(02-06-2018 04:58 PM)ken d Wrote: At the end of the day, the one who is paying the bills gets the biggest say. What does ESPN want?
Priority #1 for ESPN would be to have arguably the top economic impact school not yet lassoed clearly in one of their holding pens.
Once they are assured that they have the Texas product then their ancillary concerns might be addressed.
Where does Texas do the most good? ACC
Where does Texas make the most money for them? SEC
Would the SEC be well satisfied with Oklahoma? Yes
Would Oklahoma in the SEC destabilize the ACC by increasing the revenue gap? Yes
Would Texas in the ACC offset and compliment Oklahoma's addition to the SEC? Yes
How do we get them there? You are going to have to allow Texas essentially to anchor a new division of the ACC.
Is that doable? Yes.

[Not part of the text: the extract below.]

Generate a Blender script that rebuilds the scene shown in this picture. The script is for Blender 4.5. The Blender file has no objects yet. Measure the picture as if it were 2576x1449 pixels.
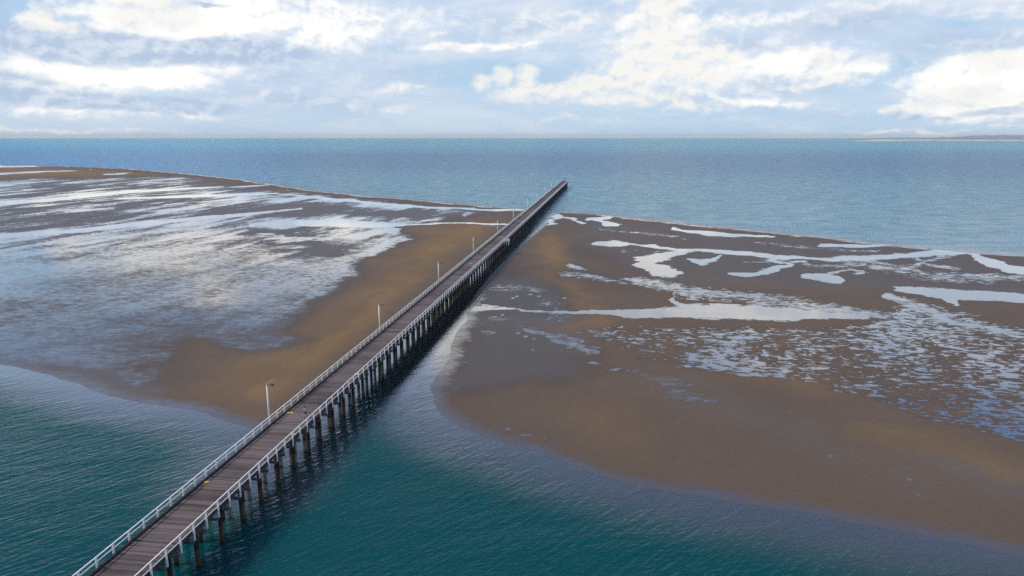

Baylor, Houston/Rice, T.C.U. and one other in a 20 team ACC gives Texas their own division with at least 3 other Texas schools.
Will that fly with the ACC? It has been rumored not to have flown with North Carolina in 2010-1 when Deloss was looking because UNC apparently didn't want to lose voting control over "their" conference.
I strongly suggest that the biggest thing that has stood in the way of the ACCN having been reality two years ago and the ACC having closed the revenue gap was North Carolina's inability to grow the conference dynamically out of fear of losing control.
There are two ways to get Texas to consider the ACC. One was the oft rumored swap of Virginia Tech and N.C. State to the SEC in 2010-1 to make room for Texas, Oklahoma, Kansas and Notre Dame way back then. That one is probably dead and buried.
But if ESPN truly wanted to nail down the product of the Big 12 prior to the end of the GOR when other interested parties could bid up the buying price they could simply expand the ACC and SEC to 20 schools each absorb the Big 12 between the two of them and pay them both amounts that secured the product against Big 10 revenue growth and then the Mouse would own 8 of the top 10 revenue producers and 15 of the top 25 between the two conferences. And with that boost in revenue some of the ACC and SEC schools would be filling some of those 10 spots in the top 25 that they currently don't occupy.
What I don't see happening is Texas taking an independent deal because it hurts their minor sports with insane travel expenses. Create a division for them and it becomes doable.
Otherwise the cheapest and most efficient play for ESPN is to take Texa-homa to the SEC. The minor sports play near home, play old rivals and current ones too, and the investment in securing that property is much less.
However if it is content they want, why not take all 10 and arrange them in a reasonable fashion between the two conferences.
In another thread I suggested: Oklahoma, Oklahoma State, Kansas, Texas Tech, Iowa State and West Virginia to the SEC. If we get paid to take them nobody would gripe much, especially since 5 of them would be in their own division.
I suggested that the ACC take Texas, Baylor, Houston, and T.C.U. along with Kansas State and N.D. all in (which for 50 million in TV revenue seems reasonable). That puts the ACCN in all of the top cities in Texas picks up the Kansas market and gives Texas their home division to play.
Nothing solves the voting issue in the ACC however. U.N.C. can count on the three other Carolina schools, Virginia and probably Virginia Tech. They once counted on Clemson but the Tigers might vote with the football first schools if Texas and Notre Dame were all in. N.D. would have some support from the Old Big East schools. Texas could count on the 4 buddies they would bring. Then in a 20 school conference 6 votes doesn't block something U.N.C. disagrees with and 6 votes doesn't pass what they want. So there would be 4 factions:
Notre Dame: Pittsburgh, Syracuse, Boston College
Texas: Baylor, T.C.U., Houston/Rice, and another, perhaps Kansas State
Core: Duke, North Carolina, N.C. State, Wake Forest, Virginia, Va Tech
Football First: Clemson, Florida State, Georgia Tech, Miami
Floater: Louisville
So the very parts of the assembled Frankenstein have to work in concert if they are going to grow and thrive. But between U.N.C., Texas, Notre Dame and the growing swagger of the Clemson/F.S.U. faction there is way too much ego to control long enough to grow what is needed.
This ultimately will be ESPN's mess to handle. It is why I suggested paying the ACC slightly above their product value if they grew to 20. 50 million per school would probably be enough to pacify all parties and have a truce of greed long enough to pull it off.
Otherwise Occam's Razor says Texa-homa gives ESPN 80% of the total value of the Big 12 with a lot less headache and that the SEC would be the best possible place to capitalize off of that investment and the most likely ESPN held property strong enough to endure it.